Auf zumeist glatten Farbgründen, welche die Hintergrundfolie und den Grund seines Bildes bilden, entstehen seine Bildwelten. Das Aufeinandertreffen von zweifarbigen Hintergründen schafft entschiedenen Raum. Durch allmähliche Aufhellung zwischen unterem und oberem Rand der Leinwand wird ein Tiefenraum erzielt, der erfahrbar, aber nicht exakt beschreibbar ist.

In ihm nehmen die Meerschweinchen durch das Haar der Pinsel und ihrer Führung mit, durch und über Ölfarben Gestalt an. Das kurze, drahtige Haar eines Rex' etwa wirkt wie mit dem Pinsel gestriegelt. Dem Kurzhaarperuaner hingegen wird über die mit kurzer Pinselführung eng gesetzte Zeichnung des am Körper anliegenden Fells strähnig und in schwingenden Kurven verlaufendes Deckhaar appliziert, das an den Rückenwirbeln einzeln absteht oder sich vom Halswirbel in Strähnen in alle Himmelsrichtungen über Hinterkopf und Schulter ergießt. Einem Angora Meerschweinchen sträuben sich die hellen Haare an Wange und Hals, während die übrige lange, grau-bräunliche Körperbehaarung zottelig dicht, aber gleichsam federleicht und weich bis zum Boden reicht.

Die Gemälde zeigen uns die Meerschweinchen überlebensgroß. Nicht, um die überaus geschätzten Haustiere zu heroisieren oder zu vergöttern. Sie werden vergrößert und aus ihrer alltäglichen Sphäre, dem Umfeld aus Stroh, Futter, Wiese oder Teppichboden, herausgehoben. Und in eine neue, ihnen und uns gleichermaßen ungewohnte Umgebung gesetzt. Vor dem monochromen, nur abgeschatteten Hintergrund verändert sich sodann auch unser Blick auf das Tier. Er wird zugleich distanzierter, gleichsam emotionslos, und der Beleuchtung wegen, die von oben kommt und das Objekt in Szene setzt, aber kaum Schatten, erst recht keine dramatischen, werfen lässt, auch bohrender.

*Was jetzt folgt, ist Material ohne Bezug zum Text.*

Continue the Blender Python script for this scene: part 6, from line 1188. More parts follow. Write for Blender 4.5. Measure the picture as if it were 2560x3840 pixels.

Aus der Nahsicht gerät sogar die Wirklichkeit aus dem Gesichtsfeld. Dann tritt Malerei unverstellt von gegenständlichen Bezügen und Bedeutungen vor Augen. Die unterschiedlichen Farbaufträge, die eben noch Gegenstände bezeichneten, geben sich als antinaturalistische, mehrschichtige Pinselstriche zu erkennen. Ihr Haar trägt Farbe auf und erzeugt so das haarige Fell eines Tieres. Farbe wird stofflich, der Akt des Malens nahezu greifbar, wenn mit kurzem Ansetzen Ölfarbe fett und pastos oder in Schwüngen und Wirbeln auch sparsam, fast trocken auf die Leinwand gebracht wird.
In Cornelius Völker Werk offenbart sich eine malerische Qualität, die abstrakte und informelle Künstler für sich reklamierten, dereinst jedoch absichtsvoll an der Realität vorbeimalten. Cornelius Völker hat diese ideologische Demarkationslinie offenkundig nie interessiert. Ihm ist nicht daran gelegen, Abstraktes oder Gegenständliches hervorzubringen, sondern mit vermeintlich Unspektakulärem, aber durchaus Interessantem, spektakuläre Gemälde zu schaffen.